Example of Testing A vs B testing of the Simcity landing page (source: Optimizely)

Above is an example of the conversion optimization results from Simcity by courtesy of Optimizely. Simcity is using two variations of a landing page to improve conversion of the Simcity standard and deluxe game editions. The original version of the landing page has a banner on top (a.k.a hero shot) and the variation does not include the banner.

By removing he top banner sim city was able to move the “key features” up so it is visible without scrolling and this version improved conversion by 43%. If I do a quick math for 10,000 unique visitors, the results are astonishing. Simcity is able to increase the revenue by $30,795 without driving additional traffic or spending more on advertising. This is the power of conversion optimization.

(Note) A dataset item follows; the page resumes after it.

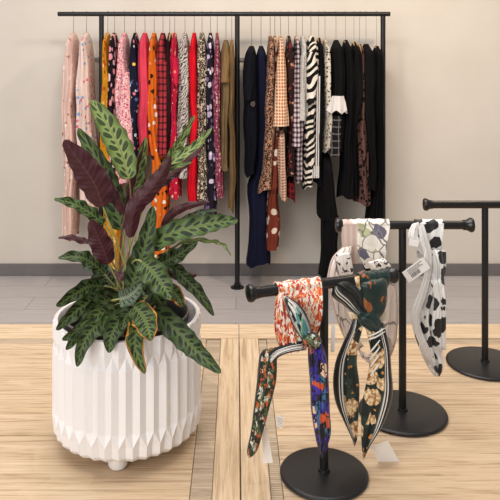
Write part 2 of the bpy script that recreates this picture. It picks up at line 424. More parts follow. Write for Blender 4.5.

  • Marketing Automation: Marketing automation unlike CRO is a much bigger segment, and it will require a full blog post to explain the practice in detail. In this post, I do want to touch on some of the benefits of marketing automation and how it can impact the pre and post buying cycle.

So what is marketing automation? Quite honestly marketing automation is a broad term, and it could mean a lot of different things. In general, marketing automation has become a standard term for using software and tools to automate marketing management, lead scoring, nurture and follow up.

If you are going to invest in marketing automation tools such as IBM Silverpop, Marketo or Hubspot then here are few things to consider:

  • What are your key business objectives?

Marketing automation can be done quite differently for customer acquisition as compared to customer retention. The data sources, tools and integration points can all look different. You also have to set the right expectations internally so key stake holders know the types of results they can expect.

  • What are some of the biggest gaps in your marketing organization?

Do you have a conversion gap? Do you have a traffic generation gap? Is there a sales or service gap? Is there an opportunity to improve customer experience? These are some of the areas you can investigate before making a decision to invest in marketing automation. The questions will allow you to efficiently use your marketing optimization budget and focus on the low-hanging fruits.

  • How much time are you planning to invest in marketing automation?

Let’s make this clear, marketing automation is a massive undertaking, and no vendor can promise an overnight flip switch no matter how sophisticated they claim their solution to be. In addition to smartly investing your marketing dollars you have to also take into consideration the time and people resources. I remember our first marketing automation project took almost two years before we saw fruits from it.

  • Do you have the funding to hire the subject matter experts?

 As with any marketing domain, marketing automation requires experts who know how to manage the marketing automation projects. This person has to be a technical marketer with leadership capabilities to manage cross-functional projects and teams.